The exercise => Print all the data, keeping every line exactly as it is.

Given material =>

--- begin ---

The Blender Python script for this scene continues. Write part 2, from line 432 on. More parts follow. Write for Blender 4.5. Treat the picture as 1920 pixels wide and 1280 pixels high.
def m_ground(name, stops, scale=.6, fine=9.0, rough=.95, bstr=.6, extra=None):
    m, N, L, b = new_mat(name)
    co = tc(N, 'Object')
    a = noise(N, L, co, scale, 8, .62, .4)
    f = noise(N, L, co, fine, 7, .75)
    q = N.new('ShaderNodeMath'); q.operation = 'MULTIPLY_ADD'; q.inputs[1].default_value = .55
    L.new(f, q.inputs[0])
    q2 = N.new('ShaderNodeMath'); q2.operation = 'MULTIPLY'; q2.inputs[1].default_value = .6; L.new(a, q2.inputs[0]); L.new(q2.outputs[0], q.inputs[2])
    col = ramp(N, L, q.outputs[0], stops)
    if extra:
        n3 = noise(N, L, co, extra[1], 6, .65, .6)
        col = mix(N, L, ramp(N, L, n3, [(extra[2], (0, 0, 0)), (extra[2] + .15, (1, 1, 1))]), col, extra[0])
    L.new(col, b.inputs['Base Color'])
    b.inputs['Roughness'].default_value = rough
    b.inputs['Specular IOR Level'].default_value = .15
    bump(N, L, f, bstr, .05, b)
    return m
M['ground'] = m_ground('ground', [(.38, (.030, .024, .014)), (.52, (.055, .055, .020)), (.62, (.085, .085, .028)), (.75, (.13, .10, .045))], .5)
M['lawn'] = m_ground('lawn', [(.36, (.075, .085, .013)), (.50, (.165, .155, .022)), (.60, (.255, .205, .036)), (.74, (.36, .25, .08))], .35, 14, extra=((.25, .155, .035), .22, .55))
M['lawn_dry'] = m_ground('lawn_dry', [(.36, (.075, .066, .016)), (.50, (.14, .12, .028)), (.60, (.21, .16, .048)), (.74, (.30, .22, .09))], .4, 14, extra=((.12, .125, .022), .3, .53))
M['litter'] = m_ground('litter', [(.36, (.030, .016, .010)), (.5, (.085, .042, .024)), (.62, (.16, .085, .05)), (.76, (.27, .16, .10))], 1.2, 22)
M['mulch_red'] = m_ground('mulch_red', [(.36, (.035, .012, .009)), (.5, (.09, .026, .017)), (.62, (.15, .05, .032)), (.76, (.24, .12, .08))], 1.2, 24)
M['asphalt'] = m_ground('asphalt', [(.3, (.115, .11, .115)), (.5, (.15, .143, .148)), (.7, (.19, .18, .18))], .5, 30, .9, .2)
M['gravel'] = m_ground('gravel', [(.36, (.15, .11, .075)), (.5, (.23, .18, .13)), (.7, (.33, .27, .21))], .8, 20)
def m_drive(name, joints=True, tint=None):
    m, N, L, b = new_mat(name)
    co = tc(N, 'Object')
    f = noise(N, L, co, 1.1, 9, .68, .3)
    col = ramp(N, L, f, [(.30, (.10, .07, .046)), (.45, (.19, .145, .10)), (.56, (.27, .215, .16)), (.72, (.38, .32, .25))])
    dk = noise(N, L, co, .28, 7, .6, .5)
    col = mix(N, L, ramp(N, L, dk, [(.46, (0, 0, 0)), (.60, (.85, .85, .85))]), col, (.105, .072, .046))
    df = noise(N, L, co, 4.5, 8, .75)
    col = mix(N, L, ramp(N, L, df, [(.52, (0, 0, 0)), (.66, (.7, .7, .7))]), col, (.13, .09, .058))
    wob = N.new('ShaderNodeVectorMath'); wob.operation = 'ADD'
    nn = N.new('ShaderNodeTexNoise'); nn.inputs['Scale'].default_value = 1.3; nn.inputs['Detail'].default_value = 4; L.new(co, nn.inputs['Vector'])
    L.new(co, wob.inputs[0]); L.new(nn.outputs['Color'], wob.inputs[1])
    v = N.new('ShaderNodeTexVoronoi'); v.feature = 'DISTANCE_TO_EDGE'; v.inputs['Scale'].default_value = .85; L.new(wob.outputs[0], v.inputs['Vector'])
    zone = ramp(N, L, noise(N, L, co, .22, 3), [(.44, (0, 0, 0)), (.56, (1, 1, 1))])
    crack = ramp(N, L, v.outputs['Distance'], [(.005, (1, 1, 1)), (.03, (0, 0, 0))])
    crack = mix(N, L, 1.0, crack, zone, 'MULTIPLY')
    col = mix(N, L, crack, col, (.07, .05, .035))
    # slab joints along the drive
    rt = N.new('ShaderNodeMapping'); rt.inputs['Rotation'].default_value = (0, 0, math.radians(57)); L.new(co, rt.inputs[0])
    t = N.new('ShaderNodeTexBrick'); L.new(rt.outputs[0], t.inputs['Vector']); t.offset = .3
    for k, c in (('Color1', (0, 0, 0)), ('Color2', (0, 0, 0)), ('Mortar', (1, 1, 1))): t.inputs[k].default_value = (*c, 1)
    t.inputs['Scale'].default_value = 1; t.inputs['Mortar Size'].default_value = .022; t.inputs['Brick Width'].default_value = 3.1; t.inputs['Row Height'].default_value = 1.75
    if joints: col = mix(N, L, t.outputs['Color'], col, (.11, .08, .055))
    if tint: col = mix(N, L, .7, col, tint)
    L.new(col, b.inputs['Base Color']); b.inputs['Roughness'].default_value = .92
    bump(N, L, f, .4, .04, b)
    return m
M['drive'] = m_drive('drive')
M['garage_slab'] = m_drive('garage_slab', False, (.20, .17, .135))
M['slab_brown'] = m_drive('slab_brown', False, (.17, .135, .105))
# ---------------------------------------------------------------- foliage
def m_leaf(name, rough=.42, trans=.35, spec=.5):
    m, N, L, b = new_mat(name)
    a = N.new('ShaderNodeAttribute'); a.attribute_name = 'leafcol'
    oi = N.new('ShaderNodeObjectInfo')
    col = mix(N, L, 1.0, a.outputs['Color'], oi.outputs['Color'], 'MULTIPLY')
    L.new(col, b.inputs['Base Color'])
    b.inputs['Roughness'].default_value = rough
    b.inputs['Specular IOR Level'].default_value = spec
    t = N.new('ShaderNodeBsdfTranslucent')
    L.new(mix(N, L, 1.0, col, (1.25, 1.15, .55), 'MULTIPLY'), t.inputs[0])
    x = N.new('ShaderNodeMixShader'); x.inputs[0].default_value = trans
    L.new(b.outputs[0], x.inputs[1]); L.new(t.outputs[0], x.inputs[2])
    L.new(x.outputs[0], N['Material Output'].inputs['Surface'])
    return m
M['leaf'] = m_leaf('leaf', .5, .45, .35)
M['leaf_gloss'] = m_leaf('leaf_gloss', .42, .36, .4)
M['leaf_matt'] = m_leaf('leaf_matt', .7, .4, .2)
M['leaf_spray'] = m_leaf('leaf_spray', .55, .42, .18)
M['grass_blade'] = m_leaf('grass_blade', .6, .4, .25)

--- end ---

Result for this exercise =>
The Blender Python script for this scene continues. Write part 2, from line 432 on. More parts follow. Write for Blender 4.5. Treat the picture as 1920 pixels wide and 1280 pixels high.
def m_ground(name, stops, scale=.6, fine=9.0, rough=.95, bstr=.6, extra=None):
    m, N, L, b = new_mat(name)
    co = tc(N, 'Object')
    a = noise(N, L, co, scale, 8, .62, .4)
    f = noise(N, L, co, fine, 7, .75)
    q = N.new('ShaderNodeMath'); q.operation = 'MULTIPLY_ADD'; q.inputs[1].default_value = .55
    L.new(f, q.inputs[0])
    q2 = N.new('ShaderNodeMath'); q2.operation = 'MULTIPLY'; q2.inputs[1].default_value = .6; L.new(a, q2.inputs[0]); L.new(q2.outputs[0], q.inputs[2])
    col = ramp(N, L, q.outputs[0], stops)
    if extra:
        n3 = noise(N, L, co, extra[1], 6, .65, .6)
        col = mix(N, L, ramp(N, L, n3, [(extra[2], (0, 0, 0)), (extra[2] + .15, (1, 1, 1))]), col, extra[0])
    L.new(col, b.inputs['Base Color'])
    b.inputs['Roughness'].default_value = rough
    b.inputs['Specular IOR Level'].default_value = .15
    bump(N, L, f, bstr, .05, b)
    return m
M['ground'] = m_ground('ground', [(.38, (.030, .024, .014)), (.52, (.055, .055, .020)), (.62, (.085, .085, .028)), (.75, (.13, .10, .045))], .5)
M['lawn'] = m_ground('lawn', [(.36, (.075, .085, .013)), (.50, (.165, .155, .022)), (.60, (.255, .205, .036)), (.74, (.36, .25, .08))], .35, 14, extra=((.25, .155, .035), .22, .55))
M['lawn_dry'] = m_ground('lawn_dry', [(.36, (.075, .066, .016)), (.50, (.14, .12, .028)), (.60, (.21, .16, .048)), (.74, (.30, .22, .09))], .4, 14, extra=((.12, .125, .022), .3, .53))
M['litter'] = m_ground('litter', [(.36, (.030, .016, .010)), (.5, (.085, .042, .024)), (.62, (.16, .085, .05)), (.76, (.27, .16, .10))], 1.2, 22)
M['mulch_red'] = m_ground('mulch_red', [(.36, (.035, .012, .009)), (.5, (.09, .026, .017)), (.62, (.15, .05, .032)), (.76, (.24, .12, .08))], 1.2, 24)
M['asphalt'] = m_ground('asphalt', [(.3, (.115, .11, .115)), (.5, (.15, .143, .148)), (.7, (.19, .18, .18))], .5, 30, .9, .2)
M['gravel'] = m_ground('gravel', [(.36, (.15, .11, .075)), (.5, (.23, .18, .13)), (.7, (.33, .27, .21))], .8, 20)
def m_drive(name, joints=True, tint=None):
    m, N, L, b = new_mat(name)
    co = tc(N, 'Object')
    f = noise(N, L, co, 1.1, 9, .68, .3)
    col = ramp(N, L, f, [(.30, (.10, .07, .046)), (.45, (.19, .145, .10)), (.56, (.27, .215, .16)), (.72, (.38, .32, .25))])
    dk = noise(N, L, co, .28, 7, .6, .5)
    col = mix(N, L, ramp(N, L, dk, [(.46, (0, 0, 0)), (.60, (.85, .85, .85))]), col, (.105, .072, .046))
    df = noise(N, L, co, 4.5, 8, .75)
    col = mix(N, L, ramp(N, L, df, [(.52, (0, 0, 0)), (.66, (.7, .7, .7))]), col, (.13, .09, .058))
    wob = N.new('ShaderNodeVectorMath'); wob.operation = 'ADD'
    nn = N.new('ShaderNodeTexNoise'); nn.inputs['Scale'].default_value = 1.3; nn.inputs['Detail'].default_value = 4; L.new(co, nn.inputs['Vector'])
    L.new(co, wob.inputs[0]); L.new(nn.outputs['Color'], wob.inputs[1])
    v = N.new('ShaderNodeTexVoronoi'); v.feature = 'DISTANCE_TO_EDGE'; v.inputs['Scale'].default_value = .85; L.new(wob.outputs[0], v.inputs['Vector'])
    zone = ramp(N, L, noise(N, L, co, .22, 3), [(.44, (0, 0, 0)), (.56, (1, 1, 1))])
    crack = ramp(N, L, v.outputs['Distance'], [(.005, (1, 1, 1)), (.03, (0, 0, 0))])
    crack = mix(N, L, 1.0, crack, zone, 'MULTIPLY')
    col = mix(N, L, crack, col, (.07, .05, .035))
    # slab joints along the drive
    rt = N.new('ShaderNodeMapping'); rt.inputs['Rotation'].default_value = (0, 0, math.radians(57)); L.new(co, rt.inputs[0])
    t = N.new('ShaderNodeTexBrick'); L.new(rt.outputs[0], t.inputs['Vector']); t.offset = .3
    for k, c in (('Color1', (0, 0, 0)), ('Color2', (0, 0, 0)), ('Mortar', (1, 1, 1))): t.inputs[k].default_value = (*c, 1)
    t.inputs['Scale'].default_value = 1; t.inputs['Mortar Size'].default_value = .022; t.inputs['Brick Width'].default_value = 3.1; t.inputs['Row Height'].default_value = 1.75
    if joints: col = mix(N, L, t.outputs['Color'], col, (.11, .08, .055))
    if tint: col = mix(N, L, .7, col, tint)
    L.new(col, b.inputs['Base Color']); b.inputs['Roughness'].default_value = .92
    bump(N, L, f, .4, .04, b)
    return m
M['drive'] = m_drive('drive')
M['garage_slab'] = m_drive('garage_slab', False, (.20, .17, .135))
M['slab_brown'] = m_drive('slab_brown', False, (.17, .135, .105))
# ---------------------------------------------------------------- foliage
def m_leaf(name, rough=.42, trans=.35, spec=.5):
    m, N, L, b = new_mat(name)
    a = N.new('ShaderNodeAttribute'); a.attribute_name = 'leafcol'
    oi = N.new('ShaderNodeObjectInfo')
    col = mix(N, L, 1.0, a.outputs['Color'], oi.outputs['Color'], 'MULTIPLY')
    L.new(col, b.inputs['Base Color'])
    b.inputs['Roughness'].default_value = rough
    b.inputs['Specular IOR Level'].default_value = spec
    t = N.new('ShaderNodeBsdfTranslucent')
    L.new(mix(N, L, 1.0, col, (1.25, 1.15, .55), 'MULTIPLY'), t.inputs[0])
    x = N.new('ShaderNodeMixShader'); x.inputs[0].default_value = trans
    L.new(b.outputs[0], x.inputs[1]); L.new(t.outputs[0], x.inputs[2])
    L.new(x.outputs[0], N['Material Output'].inputs['Surface'])
    return m
M['leaf'] = m_leaf('leaf', .5, .45, .35)
M['leaf_gloss'] = m_leaf('leaf_gloss', .42, .36, .4)
M['leaf_matt'] = m_leaf('leaf_matt', .7, .4, .2)
M['leaf_spray'] = m_leaf('leaf_spray', .55, .42, .18)
M['grass_blade'] = m_leaf('grass_blade', .6, .4, .25)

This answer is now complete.